I think that what is missing is that icons should be the work of the Church. We all know that if the priest doesn't pray or fast as well as he should that the sacraments are still holy. We all know that if the priest gets a few things out of order or misreads a word that the sacraments are still holy. They are the work of the Church with Christ as its head. So too icons must be the work of the Church. Whether hand-painted or mounted prints, icons should come from the Church. Those doing the work should be people striving to live a good life and in good standing within the Church. But we recognize that they too are fallen and in need of constant forgiveness. Our work in making them should be an offering to God and a service to our fellow man, and not a work of pure commercialism. We as members of the Church should support those whose ministry it is to create these icons for our Church. People in India need to make a living too, but where will we be if we support businesses before ministries?

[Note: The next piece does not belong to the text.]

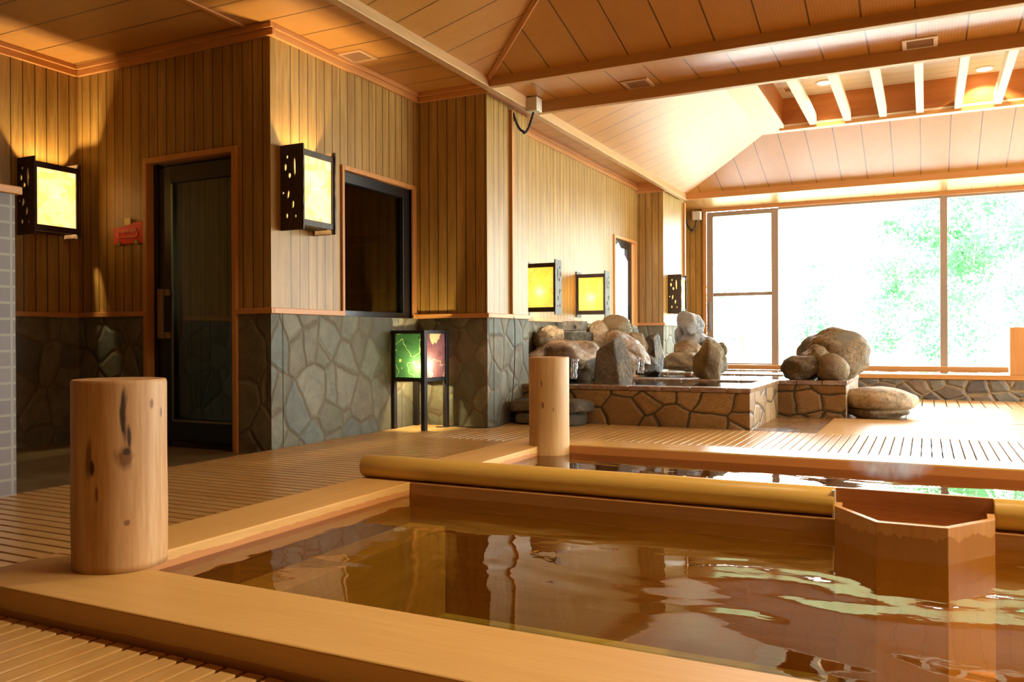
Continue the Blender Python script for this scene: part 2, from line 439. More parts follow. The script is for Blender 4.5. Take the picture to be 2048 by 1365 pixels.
# ---- window (rear) 
def window(name, x0, x1, z0, z1, y, fr, m=BRONZE, xs=(), rail=None, frame_mat=None):
    w_ = struct(name, MB().box(x0+fr, x1-fr, y+.055, y+.061, z0+fr, z1-fr), GLASS)
    f = MB().box(x0, x0+fr, y, y+.1, z0, z1).box(x1-fr, x1, y, y+.1, z0, z1).box(x0+fr, x1-fr, y, y+.1, z0, z0+fr*.6).box(x0+fr, x1-fr, y, y+.1, z1-fr*.7, z1)
    struct('window_frame', f, m, w_, bevel=.004)
    if rail: struct('glazing_bar', MB().box(x0+fr, x1-fr, y+.03, y+.075, rail-.03, rail+.03), m, w_)
    return w_
wx = [-3.50, -2.275, .30, 2.95, 5.6, 6.58]
w_ = window('window_1', -3.50, -2.272, .30, 3.04, YW, .115, rail=1.578)
struct('window_pull', MB().box(-3.46, -3.42, YW-.02, YW, .95, 1.45), plain('pull_metal', (.25, .27, .3), .3, .6), w_, bevel=.004)
for i in range(1, 5):
    x0, x1 = wx[i], wx[i+1]
    y = YW
    a = struct('window_%d' % (i+1), MB().box(x0, x1-.105, y+.055, y+.061, .31, 3.02), GLASS)
    struct('window_frame', MB().box(x1-.105, x1, y, y+.1, .25, 3.05).box(x0, x1-.105, y+.01, y+.09, .25, .31).box(x0, x1-.105, y+.01, y+.09, 3.01, 3.05), BRONZE, a, bevel=.004)
struct('trim_1', MB().box(-3.58, XR, YW-.05, YW+.0, 3.045, 3.11), W_trim, bevel=.005)
struct('trim_2', MB().box(-3.56, -3.50, YW-.02, YW, .25, 3.05), W_trimZ, bevel=.005)
# right windows
for k in range(3):
    y0 = 6.9+k*7.4/3; y1 = y0+7.4/3
    a = struct('window_%d' % (6+k), MB().box(XR+.05, XR+.056, y0+.05, y1-.05, .35, 2.75), GLASS)
    struct('window_frame', MB().box(XR, XR+.1, y0, y0+.05, .3, 2.8).box(XR, XR+.1, y1-.05, y1, .3, 2.8).box(XR, XR+.1, y0+.05, y1-.05, .3, .35).box(XR, XR+.1, y0+.05, y1-.05, 2.75, 2.8), BRONZE, a)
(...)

My wife and I have been trying to eat more local foods, ones that have been sustainably raised, in a responsible and ethical manner. What if we were to do something similar with icons, prayer ropes, incense, candles, vestments, and other goods for our Churches and homes. A local producer may not live next door to you, but shouldn't they at least share your faith? Shouldn't they be a part of your Church in some way? Shouldn't the creation of these items be something that is passed on from generation to generation, one that gives back to the Church and its faithful people rather than just taking from them? Shouldn't we support those people who make quality products, who are familiar with the theology they are passing on, and who use their work to minister and not just make money? Of course the answer is yes to all of these questions. But when we look for icons, are we looking at the bottom line of price, or are we choosing to make our Churches healthier and our ministries stronger? I hope so.